Data rows>
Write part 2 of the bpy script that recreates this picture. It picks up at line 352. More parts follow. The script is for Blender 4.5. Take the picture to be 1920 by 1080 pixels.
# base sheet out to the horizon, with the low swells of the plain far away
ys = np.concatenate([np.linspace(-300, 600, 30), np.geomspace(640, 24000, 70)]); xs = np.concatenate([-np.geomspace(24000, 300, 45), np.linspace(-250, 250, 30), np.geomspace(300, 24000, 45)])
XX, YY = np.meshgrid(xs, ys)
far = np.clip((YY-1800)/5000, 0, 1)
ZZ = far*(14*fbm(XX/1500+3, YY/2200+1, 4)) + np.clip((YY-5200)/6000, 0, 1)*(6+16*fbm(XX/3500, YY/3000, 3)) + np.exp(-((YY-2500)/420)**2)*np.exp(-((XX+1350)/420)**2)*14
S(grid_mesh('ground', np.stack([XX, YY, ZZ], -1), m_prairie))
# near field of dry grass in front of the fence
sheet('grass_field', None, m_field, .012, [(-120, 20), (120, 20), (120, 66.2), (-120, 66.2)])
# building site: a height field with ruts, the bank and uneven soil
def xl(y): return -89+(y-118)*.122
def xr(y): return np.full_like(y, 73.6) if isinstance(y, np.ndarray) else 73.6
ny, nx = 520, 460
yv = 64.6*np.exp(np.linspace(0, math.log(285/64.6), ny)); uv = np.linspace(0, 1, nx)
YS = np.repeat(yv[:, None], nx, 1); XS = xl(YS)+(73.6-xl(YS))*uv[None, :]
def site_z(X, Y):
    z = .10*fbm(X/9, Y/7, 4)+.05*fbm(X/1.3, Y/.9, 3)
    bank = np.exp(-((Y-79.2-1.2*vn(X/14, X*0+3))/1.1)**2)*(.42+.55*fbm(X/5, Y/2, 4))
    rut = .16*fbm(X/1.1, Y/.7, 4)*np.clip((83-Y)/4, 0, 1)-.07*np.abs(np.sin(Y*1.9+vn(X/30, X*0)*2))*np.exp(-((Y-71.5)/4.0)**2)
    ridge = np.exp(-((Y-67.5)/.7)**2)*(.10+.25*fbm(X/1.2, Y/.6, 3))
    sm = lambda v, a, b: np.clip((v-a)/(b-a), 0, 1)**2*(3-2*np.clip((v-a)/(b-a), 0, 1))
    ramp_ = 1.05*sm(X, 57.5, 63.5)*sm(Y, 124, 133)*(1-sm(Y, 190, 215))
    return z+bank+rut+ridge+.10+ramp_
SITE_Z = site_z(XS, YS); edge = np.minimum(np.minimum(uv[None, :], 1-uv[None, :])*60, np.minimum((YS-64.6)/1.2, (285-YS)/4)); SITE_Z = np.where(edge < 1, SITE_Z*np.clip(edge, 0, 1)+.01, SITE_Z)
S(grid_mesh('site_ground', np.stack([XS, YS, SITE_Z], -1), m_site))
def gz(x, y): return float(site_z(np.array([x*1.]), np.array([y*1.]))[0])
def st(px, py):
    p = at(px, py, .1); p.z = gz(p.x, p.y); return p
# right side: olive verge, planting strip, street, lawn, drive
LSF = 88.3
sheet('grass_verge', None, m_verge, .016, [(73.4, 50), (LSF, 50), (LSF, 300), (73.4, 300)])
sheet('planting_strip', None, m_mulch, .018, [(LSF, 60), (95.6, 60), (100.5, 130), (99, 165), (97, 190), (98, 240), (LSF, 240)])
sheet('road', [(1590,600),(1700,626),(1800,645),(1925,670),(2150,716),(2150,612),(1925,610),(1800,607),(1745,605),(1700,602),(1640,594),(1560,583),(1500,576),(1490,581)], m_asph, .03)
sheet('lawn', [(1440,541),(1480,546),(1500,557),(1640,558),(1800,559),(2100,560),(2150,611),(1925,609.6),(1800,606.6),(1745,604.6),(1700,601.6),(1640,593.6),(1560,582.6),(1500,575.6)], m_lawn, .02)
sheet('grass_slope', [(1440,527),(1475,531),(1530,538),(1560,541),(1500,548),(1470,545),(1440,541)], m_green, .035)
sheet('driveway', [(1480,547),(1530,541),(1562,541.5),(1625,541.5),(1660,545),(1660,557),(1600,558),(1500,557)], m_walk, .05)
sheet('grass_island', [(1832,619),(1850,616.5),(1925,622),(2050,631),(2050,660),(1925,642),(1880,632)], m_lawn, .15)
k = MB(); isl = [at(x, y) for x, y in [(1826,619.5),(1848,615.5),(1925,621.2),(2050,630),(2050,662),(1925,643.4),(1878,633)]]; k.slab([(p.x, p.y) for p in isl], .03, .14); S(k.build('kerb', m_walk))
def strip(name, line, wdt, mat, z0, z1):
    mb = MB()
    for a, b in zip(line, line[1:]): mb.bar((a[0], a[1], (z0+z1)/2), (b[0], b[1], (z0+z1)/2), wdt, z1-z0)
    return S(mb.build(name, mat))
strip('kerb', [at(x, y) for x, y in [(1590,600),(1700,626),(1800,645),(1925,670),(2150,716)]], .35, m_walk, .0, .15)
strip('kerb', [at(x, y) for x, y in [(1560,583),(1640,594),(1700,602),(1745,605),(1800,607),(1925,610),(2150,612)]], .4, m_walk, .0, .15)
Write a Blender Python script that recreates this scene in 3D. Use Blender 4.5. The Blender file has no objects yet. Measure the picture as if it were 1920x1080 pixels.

Exercise prompt> Provide an exact reproduction of all the entries shown above.

Written response>
Write part 2 of the bpy script that recreates this picture. It picks up at line 352. More parts follow. The script is for Blender 4.5. Take the picture to be 1920 by 1080 pixels.
# base sheet out to the horizon, with the low swells of the plain far away
ys = np.concatenate([np.linspace(-300, 600, 30), np.geomspace(640, 24000, 70)]); xs = np.concatenate([-np.geomspace(24000, 300, 45), np.linspace(-250, 250, 30), np.geomspace(300, 24000, 45)])
XX, YY = np.meshgrid(xs, ys)
far = np.clip((YY-1800)/5000, 0, 1)
ZZ = far*(14*fbm(XX/1500+3, YY/2200+1, 4)) + np.clip((YY-5200)/6000, 0, 1)*(6+16*fbm(XX/3500, YY/3000, 3)) + np.exp(-((YY-2500)/420)**2)*np.exp(-((XX+1350)/420)**2)*14
S(grid_mesh('ground', np.stack([XX, YY, ZZ], -1), m_prairie))
# near field of dry grass in front of the fence
sheet('grass_field', None, m_field, .012, [(-120, 20), (120, 20), (120, 66.2), (-120, 66.2)])
# building site: a height field with ruts, the bank and uneven soil
def xl(y): return -89+(y-118)*.122
def xr(y): return np.full_like(y, 73.6) if isinstance(y, np.ndarray) else 73.6
ny, nx = 520, 460
yv = 64.6*np.exp(np.linspace(0, math.log(285/64.6), ny)); uv = np.linspace(0, 1, nx)
YS = np.repeat(yv[:, None], nx, 1); XS = xl(YS)+(73.6-xl(YS))*uv[None, :]
def site_z(X, Y):
    z = .10*fbm(X/9, Y/7, 4)+.05*fbm(X/1.3, Y/.9, 3)
    bank = np.exp(-((Y-79.2-1.2*vn(X/14, X*0+3))/1.1)**2)*(.42+.55*fbm(X/5, Y/2, 4))
    rut = .16*fbm(X/1.1, Y/.7, 4)*np.clip((83-Y)/4, 0, 1)-.07*np.abs(np.sin(Y*1.9+vn(X/30, X*0)*2))*np.exp(-((Y-71.5)/4.0)**2)
    ridge = np.exp(-((Y-67.5)/.7)**2)*(.10+.25*fbm(X/1.2, Y/.6, 3))
    sm = lambda v, a, b: np.clip((v-a)/(b-a), 0, 1)**2*(3-2*np.clip((v-a)/(b-a), 0, 1))
    ramp_ = 1.05*sm(X, 57.5, 63.5)*sm(Y, 124, 133)*(1-sm(Y, 190, 215))
    return z+bank+rut+ridge+.10+ramp_
SITE_Z = site_z(XS, YS); edge = np.minimum(np.minimum(uv[None, :], 1-uv[None, :])*60, np.minimum((YS-64.6)/1.2, (285-YS)/4)); SITE_Z = np.where(edge < 1, SITE_Z*np.clip(edge, 0, 1)+.01, SITE_Z)
S(grid_mesh('site_ground', np.stack([XS, YS, SITE_Z], -1), m_site))
def gz(x, y): return float(site_z(np.array([x*1.]), np.array([y*1.]))[0])
def st(px, py):
    p = at(px, py, .1); p.z = gz(p.x, p.y); return p
# right side: olive verge, planting strip, street, lawn, drive
LSF = 88.3
sheet('grass_verge', None, m_verge, .016, [(73.4, 50), (LSF, 50), (LSF, 300), (73.4, 300)])
sheet('planting_strip', None, m_mulch, .018, [(LSF, 60), (95.6, 60), (100.5, 130), (99, 165), (97, 190), (98, 240), (LSF, 240)])
sheet('road', [(1590,600),(1700,626),(1800,645),(1925,670),(2150,716),(2150,612),(1925,610),(1800,607),(1745,605),(1700,602),(1640,594),(1560,583),(1500,576),(1490,581)], m_asph, .03)
sheet('lawn', [(1440,541),(1480,546),(1500,557),(1640,558),(1800,559),(2100,560),(2150,611),(1925,609.6),(1800,606.6),(1745,604.6),(1700,601.6),(1640,593.6),(1560,582.6),(1500,575.6)], m_lawn, .02)
sheet('grass_slope', [(1440,527),(1475,531),(1530,538),(1560,541),(1500,548),(1470,545),(1440,541)], m_green, .035)
sheet('driveway', [(1480,547),(1530,541),(1562,541.5),(1625,541.5),(1660,545),(1660,557),(1600,558),(1500,557)], m_walk, .05)
sheet('grass_island', [(1832,619),(1850,616.5),(1925,622),(2050,631),(2050,660),(1925,642),(1880,632)], m_lawn, .15)
k = MB(); isl = [at(x, y) for x, y in [(1826,619.5),(1848,615.5),(1925,621.2),(2050,630),(2050,662),(1925,643.4),(1878,633)]]; k.slab([(p.x, p.y) for p in isl], .03, .14); S(k.build('kerb', m_walk))
def strip(name, line, wdt, mat, z0, z1):
    mb = MB()
    for a, b in zip(line, line[1:]): mb.bar((a[0], a[1], (z0+z1)/2), (b[0], b[1], (z0+z1)/2), wdt, z1-z0)
    return S(mb.build(name, mat))
strip('kerb', [at(x, y) for x, y in [(1590,600),(1700,626),(1800,645),(1925,670),(2150,716)]], .35, m_walk, .0, .15)
strip('kerb', [at(x, y) for x, y in [(1560,583),(1640,594),(1700,602),(1745,605),(1800,607),(1925,610),(2150,612)]], .4, m_walk, .0, .15)
Write a Blender Python script that recreates this scene in 3D. Use Blender 4.5. The Blender file has no objects yet. Measure the picture as if it were 1920x1080 pixels.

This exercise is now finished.